November 1997: Soldaten aus Thüringen und Niedersachsen sollen in einer Kaserne Nazi-Lieder gesungen und den Hitler-Gruß gezeigt haben. Es wird auch rechtsextremes Propagandamaterial beschlagnahmt. Die Staatsanwaltschaft ermittelt.

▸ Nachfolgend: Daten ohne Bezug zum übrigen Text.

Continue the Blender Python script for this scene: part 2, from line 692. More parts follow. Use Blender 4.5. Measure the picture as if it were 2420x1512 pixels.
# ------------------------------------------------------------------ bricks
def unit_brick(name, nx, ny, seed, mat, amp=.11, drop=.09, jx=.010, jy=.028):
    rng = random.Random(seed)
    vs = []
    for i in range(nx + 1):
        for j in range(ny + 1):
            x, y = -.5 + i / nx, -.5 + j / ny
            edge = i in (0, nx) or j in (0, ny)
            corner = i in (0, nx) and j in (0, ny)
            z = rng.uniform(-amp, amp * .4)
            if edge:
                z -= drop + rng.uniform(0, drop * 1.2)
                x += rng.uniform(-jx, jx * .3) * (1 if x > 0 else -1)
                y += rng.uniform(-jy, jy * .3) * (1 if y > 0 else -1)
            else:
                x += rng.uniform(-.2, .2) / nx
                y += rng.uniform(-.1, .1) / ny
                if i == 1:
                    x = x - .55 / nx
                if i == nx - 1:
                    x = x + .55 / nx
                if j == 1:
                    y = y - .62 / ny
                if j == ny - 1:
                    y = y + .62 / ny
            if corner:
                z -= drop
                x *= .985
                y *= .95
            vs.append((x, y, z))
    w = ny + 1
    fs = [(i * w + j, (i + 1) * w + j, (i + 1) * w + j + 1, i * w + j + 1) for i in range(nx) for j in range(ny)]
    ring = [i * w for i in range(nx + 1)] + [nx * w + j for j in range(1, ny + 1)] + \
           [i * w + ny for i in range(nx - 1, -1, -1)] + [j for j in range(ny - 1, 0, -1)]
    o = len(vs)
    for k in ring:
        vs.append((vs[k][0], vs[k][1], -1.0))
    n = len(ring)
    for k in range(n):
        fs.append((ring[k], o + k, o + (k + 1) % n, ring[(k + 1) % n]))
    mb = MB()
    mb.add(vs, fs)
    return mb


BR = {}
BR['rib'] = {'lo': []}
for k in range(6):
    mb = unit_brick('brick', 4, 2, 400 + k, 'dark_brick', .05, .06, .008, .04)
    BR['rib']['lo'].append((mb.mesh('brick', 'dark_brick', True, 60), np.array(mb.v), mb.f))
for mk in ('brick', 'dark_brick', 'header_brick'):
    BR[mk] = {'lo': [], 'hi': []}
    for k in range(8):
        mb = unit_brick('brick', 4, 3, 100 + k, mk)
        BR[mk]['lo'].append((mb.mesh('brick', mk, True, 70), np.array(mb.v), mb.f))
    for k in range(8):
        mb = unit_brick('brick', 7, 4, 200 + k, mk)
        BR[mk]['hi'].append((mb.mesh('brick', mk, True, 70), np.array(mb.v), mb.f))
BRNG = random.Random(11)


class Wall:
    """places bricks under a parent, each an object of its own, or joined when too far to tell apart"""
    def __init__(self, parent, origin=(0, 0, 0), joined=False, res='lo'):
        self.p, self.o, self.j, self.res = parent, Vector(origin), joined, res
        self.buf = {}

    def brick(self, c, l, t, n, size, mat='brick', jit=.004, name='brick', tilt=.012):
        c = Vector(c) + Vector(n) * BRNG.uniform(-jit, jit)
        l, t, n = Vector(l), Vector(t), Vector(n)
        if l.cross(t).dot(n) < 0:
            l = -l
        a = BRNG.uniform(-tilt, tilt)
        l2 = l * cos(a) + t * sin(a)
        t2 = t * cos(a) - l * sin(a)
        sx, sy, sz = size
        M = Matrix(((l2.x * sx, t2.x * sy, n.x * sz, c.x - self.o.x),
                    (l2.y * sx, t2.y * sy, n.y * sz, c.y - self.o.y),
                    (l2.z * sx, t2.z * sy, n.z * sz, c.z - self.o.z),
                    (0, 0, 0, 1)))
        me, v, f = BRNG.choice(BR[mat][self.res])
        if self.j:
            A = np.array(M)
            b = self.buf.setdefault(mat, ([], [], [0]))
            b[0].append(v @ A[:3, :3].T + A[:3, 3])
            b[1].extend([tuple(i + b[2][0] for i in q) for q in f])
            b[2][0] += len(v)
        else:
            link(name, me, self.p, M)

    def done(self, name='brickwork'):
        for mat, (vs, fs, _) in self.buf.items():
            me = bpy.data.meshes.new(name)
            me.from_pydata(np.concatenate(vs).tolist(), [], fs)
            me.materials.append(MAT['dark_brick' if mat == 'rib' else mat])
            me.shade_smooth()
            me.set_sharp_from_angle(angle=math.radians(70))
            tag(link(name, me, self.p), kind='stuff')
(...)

Dezember 1997: Im Zuge der Berichterstattung über Roeder, Altenstadt und andere Nazi-Vorkommnisse bei der Bundeswehr wird auch bekannt, daß zahlreiche organisierte Neonazis in Bundeswehr-Einheiten Dienst getan haben oder noch tun. Der Berliner Brigadegeneral Speidel berichtet, Mitte November sei ein Soldat entlassen worden, der der rechtsextremistischen Szene angehöre. Bei einem weiteren Soldaten sei neonazistisches Propagandamaterial gefunden worden. Die Neonazi-Organisation Junge Nationaldemokraten (JN) verbreitet eine Liste mit sieben JN-Kadern, die Mitglieder der Bundeswehr oder bereits einberufen sein sollen. Die Hardthöhe teilt dazu mit: JN-Bundesgeschäftsführer Oliver Händel, Matthias Paul aus dem NPD-Landesvorstand Sachsen, Lars Käppler, JN-Geschäftsführer Baden-Württemberg, seien ausgemustert worden, die Entlassung des JN-Funktionärs Alexander Scheuplein, der in Ulm Dienst tut, werde vorbereitet, Alexander von Webenau, der Vorsitzende des "Nationaldemokratischen Hochschulbundes" sei nach sechswöchiger Dienstzeit entlassen worden, und Danny Marquardt (JN Niedersachsen) werde nicht wie vorgesehen im Januar eingezogen. Wegen des Verdachts der Volksverhetzung ermittelt die Staatsanwaltschaft Ingolstadt (Bayern) gegen den Vorsitzenden der Marinekameradschaft Altmannstein, Ernst Pfefferle. Der Reservist gibt gemeinsam mit einem Fregattenkapitän der Reserve die Schriftenreihe "Kameraden zur See" heraus, in der es, wie die Süddeutsche Zeitung berichtet, "vor rechtsradikalen Texten und Nazi-Symbolen nur so wimmelt". In der Reihe haben auch mindestens zwei noch aktive Offiziere der Marine veröffentlicht.